In the War of 1812, it allowed the USS Constitution to defy the Guerriere’s cannon blast before dismantling the English vessel with relative ease. Afterward, the ship was rechristened “Old Ironsides” for its seeming indestructibility, and it entered the realm of legend. In other words, it would make for a perfect enemy vessel in a story about an older British frigate which suddenly finds itself playing David against an enemy of the future’s Goliath.
Such a French Thing to Do
When O’Brian wrote The Far Side of the World, he was evidently trying to imagine how Lucky Jack would do against Old Ironsides, or a ship just like it. So he created a scenario where during the same war—which occurred between the many starts and stops of Britain’s conflicts with Napoleonic France—a fictional American ship called the USS Norfolk had begun targeting British Whalers in the far Pacific. Aubrey was thus sent to do battle with an American ship of superior design that outclassed the Surprise in every aspect, save perhaps for the shrewdness of its captain.

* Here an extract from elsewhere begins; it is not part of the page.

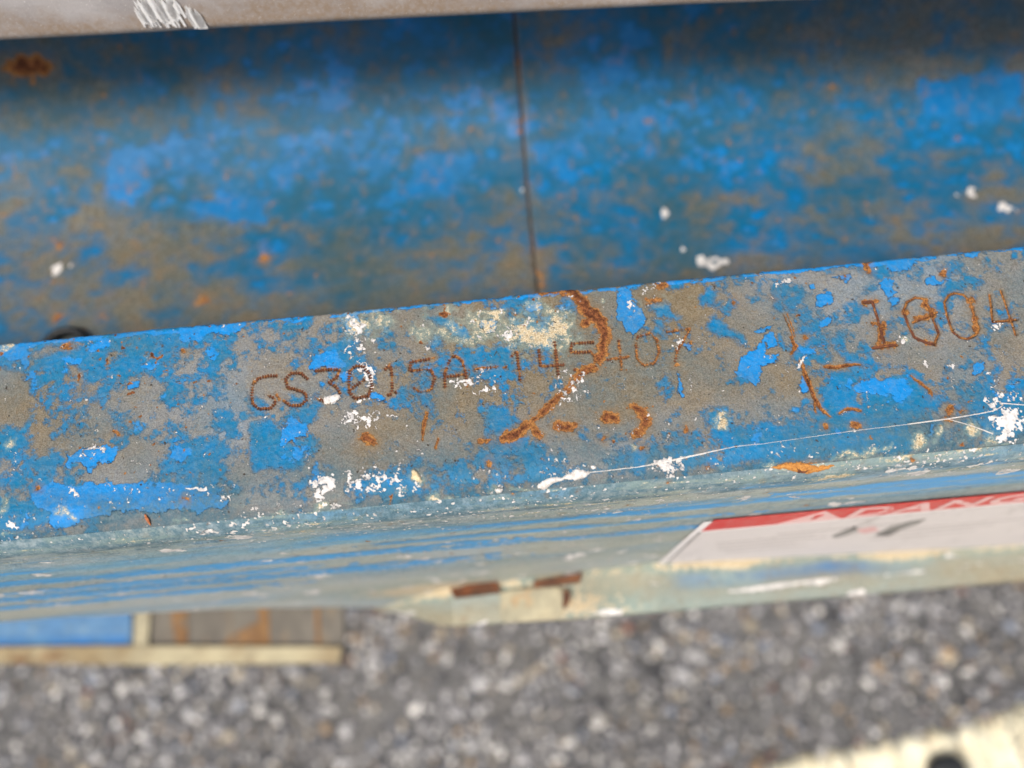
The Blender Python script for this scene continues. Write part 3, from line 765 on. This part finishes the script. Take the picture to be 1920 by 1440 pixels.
# decal space: a along the rail, b downwards (m)
c0 = un(1317, 979, 1, Y_S); c1 = un(1920, 924, 1, Y_S); cb = un(1228, 1058, 1, Y_S)
dec.location = (c0[0], 0, c0[2]); link(dec, chassis)
ax_a = _n(c1 - c0); ax_b = (cb - c0) / (c0[2] - cb[2])
def on_b(u, v):
    q = un(u, v, 1, Y_S - .0014) - c0
    return np.linalg.solve(np.array([[ax_a[0], ax_b[0]], [ax_a[2], ax_b[2]]]), np.array([q[0], q[2]]))
def dpt(a, b, k): return c0 + ax_a * a + ax_b * b + np.array([0, -.0006 - .00012 * k, 0])
def dquad(name, mat, pts, k, n=12):
    p = [dpt(a, b, k) for a, b in pts]
    q = [x + np.array([0, .0001, 0]) for x in p]
    m_ = len(p); vs_ = np.array(p + q); fs_ = [list(range(m_))] + [[i, m_ + i, m_ + (i + 1) % m_, (i + 1) % m_] for i in range(m_)]
    return part(name, vs_, fs_, mat, dec, smooth=False)
W_, H_ = .205, .150
r0, r1 = on_b(1345, 980)[1], on_b(1345, 998)[1]
zl = c0[2]
def bot_at(a): return c0[2] + (ax_a * a)[2] - float(z_bottom(c0[0] + a)) - .0012
cols = np.linspace(.0, W_, 30)
dquad('decal_sheet', d_edge, [(-.0004, -.0022), (W_, -.0022)] + [(a, min(H_, bot_at(a - .003))) for a in cols[::-1]], 0)
ar = on_b(1322, 988)[0] + .0016
dquad('header_band', d_red, [(ar, r0), (W_, r0), (W_, r1), (ar, r1)], 1)
dquad('text_panel', d_white, [(ar + .0004, r1 + .0010), (W_, r1 + .0010)] + [(a + ar + .0004, min(H_, bot_at(a))) for a in cols[::-1]], 1)
dquad('panel_shadow_line', d_grey, [(ar - .0006, r1 + .0012), (ar + .0002, r1 + .0012), (ar + .0012, .062), (ar + .0004, .062)], 2)  # shadow line inside the decal's left border, painted as a grey strip
# alert triangle and DANGER lettering
ta = on_b(1540, 968)[0]
tri = dquad('alert_triangle', d_letter, [(ta - .0095, r1 - .0010), (ta, r0 + .0008), (ta + .0095, r1 - .0010)], 2)
dquad('alert_mark', d_red, [(ta - .0012, r0 + (r1 - r0) * .34), (ta + .0012, r0 + (r1 - r0) * .34), (ta + .0007, r0 + (r1 - r0) * .72), (ta - .0007, r0 + (r1 - r0) * .72)], 3)
def decal_text(name, body, a, b, size, mat, k, gap=1.0, wide=1.0):
    cu = bpy.data.curves.new(name, 'FONT'); cu.body = body; cu.size = size; cu.space_character = gap; cu.extrude = .00004
    cu.offset = size * .02
    tmp = bpy.data.objects.new(name, cu); scene.collection.objects.link(tmp)
    dg = bpy.context.evaluated_depsgraph_get(); me0 = bpy.data.meshes.new_from_object(tmp.evaluated_get(dg))
    co = np.array([v.co[:] for v in me0.vertices]); fs_ = [list(p.vertices) for p in me0.polygons]
    bpy.data.objects.remove(tmp); bpy.data.curves.remove(cu); bpy.data.meshes.remove(me0)
    vs_ = np.array([dpt(a + x * wide, b - y, k) + np.array([0, -z, 0]) for x, y, z in co])
    return part(name, vs_, fs_, mat, dec, smooth=False)
td = on_b(1598, 964)[0]
decal_text('danger_lettering', 'DANGER', td, r1 - (r1 - r0) * .14, (r1 - r0) * 1.02, d_letter, 2, 1.10, 1.25)
# worn pictogram under the header
pa = on_b(1640, 985)[0]; db = r1 - .0128
d_faint = flat('decal_faint_print', (196, 190, 187), .5, (216, 209, 206))
for n_, (b0, a0, a1) in enumerate([(.024, .030, .070), (.030, .012, .046), (.036, .014, .052), (.042, .016, .044), (.036, .074, .120), (.042, .070, .112), (.048, .020, .050), (.050, .072, .110)]):
    dquad('worn_print', d_faint, [(a0, b0), (a1, b0), (a1 - .001, b0 + .0026), (a0 + .001, b0 + .0026)], 2)
PICT = [(d_grey, [(1560, 1003), (1600, 985), (1606, 984), (1612, 990), (1590, 1000), (1566, 1006)]), (d_pink, [(1606, 992), (1640, 985), (1650, 992), (1620, 998)]),
        (d_grey, [(1640, 1002), (1670, 985), (1710, 974), (1738, 970), (1722, 980), (1690, 990), (1668, 1002)])]
for mt, pts in PICT: dquad('pictogram', mt, [tuple(on_b(u, v + 6)) for u, v in pts], 2)

# ------------------------------------------------------------------ dried white paint on the rail
def blob(name, pts, hgt_, parent, mat, seg=20, wob=.25):
    """flattened dried splash: a chain of (u, v, r) circles merged into one low mound"""
    p = np.array(pts, float)
    u0, u1, v0, v1 = (p[:, 0] - p[:, 2]).min() - 4, (p[:, 0] + p[:, 2]).max() + 4, (p[:, 1] - p[:, 2]).min() - 4, (p[:, 1] + p[:, 2]).max() + 4
    st = 1.0
    gu, gv = np.meshgrid(np.arange(u0, u1, st), np.arange(v0, v1, st))
    n_ = fbm(gu.ravel(), gv.ravel(), 9, 4, int(u0) % 50)
    f = Field(gu.ravel() + n_ * 9 * wob * 2, gv.ravel() - n_ * 9 * wob * 2).stroke(pts, 999)
    fl_ = np.full(gu.size, -9.0); fl_[f[0]] = f[1]
    fl_ = fl_.reshape(gu.shape)
    vs_, idx = [], -np.ones(gu.shape, int)
    for r in range(gu.shape[0]):
        for c in range(gu.shape[1]):
            if fl_[r, c] > -.8:
                idx[r, c] = len(vs_)
                q = on_rail(gu[r, c], gv[r, c])
                h_ = hgt_ * math.sqrt(max(0, min(1, fl_[r, c] / 5))) * (1 + .5 * n_[r * gu.shape[1] + c])
                vs_.append(q[0] + q[1] * (h_ + (.00012 if fl_[r, c] > 0 else -.0001)))
    fs_ = [[idx[r, c], idx[r, c + 1], idx[r + 1, c + 1], idx[r + 1, c]] for r in range(gu.shape[0] - 1) for c in range(gu.shape[1] - 1)
           if min(idx[r, c], idx[r, c + 1], idx[r + 1, c + 1], idx[r + 1, c]) >= 0]
    return part(name, np.array(vs_), [f_[::-1] for f_ in fs_], mat, parent)

def on_rail(u, v):
    """place and outward direction on the rail's top or bend under a point of the photograph"""
    q = un(u, v, 2, 0)
    if q[1] >= Y_S + RB: return q, np.array([0, 0, 1.0])
    r = RW @ _ray(u, v); oy, oz = ORG[1] - (Y_S + RB), ORG[2] + RB
    A, B, C = r[1] ** 2 + r[2] ** 2, 2 * (oy * r[1] + oz * r[2]), oy ** 2 + oz ** 2 - RB ** 2
    D = B * B - 4 * A * C
    if D < 0: q = un(u, v, 1, Y_S); return q, np.array([0, -1.0, 0])
    t = (-B - math.sqrt(D)) / (2 * A); q = ORG + t * r
    n_ = np.array([0, (q[1] - Y_S - RB) / RB, (q[2] + RB) / RB])
    return q, n_

def string(name, pts, parent, mat, k=8):
    vs_, fs_ = [], []
    P_ = []
    for (a, b) in zip(pts[:-1], pts[1:]):
        n_ = max(3, int(math.hypot(b[0] - a[0], b[1] - a[1]) / 4))
        for i in range(n_): P_.append([a[j] + (b[j] - a[j]) * i / n_ for j in range(3)])
    P_.append(list(pts[-1]))
    for i, (u, v, r) in enumerate(P_):
        u2, v2 = u, v + random.uniform(-.25, .25)
        q, nn = on_rail(u2, v2)
        rr_ = max(.00005, r * .00012) * random.uniform(.85, 1.15)
        side_ = np.cross(nn, [1, .09, 0]); side_ = _n(side_)
        for j in range(k):
            a = 2 * math.pi * j / k
            vs_.append(q + side_ * math.cos(a) * rr_ + nn * (math.sin(a) * rr_ * .8 + rr_ * .5 + .00006))
    for i in range(len(P_) - 1):
        for j in range(k):
            fs_.append([i * k + j, (i + 1) * k + j, (i + 1) * k + (j + 1) % k, i * k + (j + 1) % k])
    return part(name, np.array(vs_), np.array(fs_), mat, parent)

blob('paint_splash', [(1016, 912, 8), (1028, 904, 7), (1042, 898, 5), (1056, 897, 3), (1068, 893, 6), (1080, 890, 9), (1094, 888, 8), (1103, 885, 4)], .00055, top, white_mat)
blob('paint_splash', [(1112, 876, 5)], .0005, top, white_mat)
blob('paint_splash', [(933, 919, 5), (938, 918, 5)], .0006, top, white_mat)
blob('paint_splash', [(612, 750, 6), (622, 748, 7), (632, 745, 5)], .0004, top, white_mat)
string('paint_string', [(1102, 886, 1.0), (1140, 882, .8), (1200, 875, 1.0), (1240, 867, 1.5), (1264, 862, 2.0), (1310, 852, 1.8), (1342, 845, .9), (1380, 837, .6), (1432, 832, .45), (1515, 820, .4), (1600, 808, .5), (1700, 796, .5), (1707, 795, 1.2), (1775, 786, 1.3), (1847, 774, 1.0), (1867, 769, .9), (1880, 760, 1.3), (1874, 757, 1.7), (1886, 757, 1.2), (1950, 762, 1.0)], top, white_mat)
string('paint_string', [(1780, 787, .8), (1817, 797, .8), (1845, 807, 1.2), (1860, 813, 1.6)], top, white_mat)
cream_mat = plain('dried_cream_paint', L(232, 216, 178), L(210, 188, 140), 900, .6, .0001)
blob('paint_flake', [(778, 892, 7), (784, 896, 7), (776, 886, 5)], .0006, top, cream_mat)

rust_orange = plain('orange_rust', L(186, 122, 54), L(214, 152, 76), 1500, .9, .00015, L(128, 72, 38))
fk = blob('rust_flake', [(1446, 878, 1), (1470, 874, 5), (1495, 875, 9), (1512, 878, 9), (1530, 879, 6), (1564, 873, 1)], .0004, top, rust_orange)
fk['label'] = 'orange lens shaped rust flake on the bend'
hk_ = blob('rust_flake', [(1488, 877, 3), (1505, 879, 4), (1525, 879, 2)], .00062, top, stamp_brown, wob=.5)
hk_['label'] = 'dark brown heart of the orange rust flake'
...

It’s a perfect setup for a movie, too, with the British Navy facing their phantom; a terminator on sails. However, to faithfully adapt O’Brian’s story, as well as the historical context in which such a conflict could be possible, it would mean that the American Navy would have to be the bad guys—or at least the respected adversary of the film’s heroes.
“The Americans would never back a film in which they were the enemy,” Weir said on the 2004 Master and Commander DVD’s special features. “It was just confusing emotionally for the audience. Who did they feel for? Jack or their own countrymen?” Ultimately, the director recalled with the faintest hints of a smirk on his face that “given it was an American-backed picture, it was asking too much.”
So the events of The Far Side of the World were moved from the War of 1812 to an earlier period of Britain’s frequent bouts of naval warfare with France. In early 1805, the French Navy had not been definitively routed by the British during the Battle of Trafalgar, and Lucky Jack would still be tangling with the forces of Bonaparte, an enemy American audiences could happily cheer against.
However, it doesn’t make clear sense how the French Navy, or even privateers working on behalf of the French Navy, had come into the possession of an “ironside” ship that was constructed in Boston. Admittedly, foreign vessels could be commandeered after a battle. The HMS Guerriere, in fact, was a French vessel captured by the British. But the entire point of O’Brian’s story is to imagine a scenario where superior American naval technology could be outmaneuvered by a witty English captain, and we doubt the film wishes you to think the French have already defeated and commandeered this “phantom” from the yankees.
In truth, it makes little sense at all that the Acheron could exist in any context other than it was easier for Master and Commander to be financed by 20th Century Fox (and Universal and Miramax) if our heroes were swashbuckling and shooting at Frenchmen at the end instead of American sailors.
By no means does this diminish Master and Commander, one of the finest films ever made about naval life and the fellowship of man. It just remains a curious wrinkle where a film that strives so much for historical authenticity is forced to indulge in a historical impossibility purely so as to not upset overly delicate American sensibilities.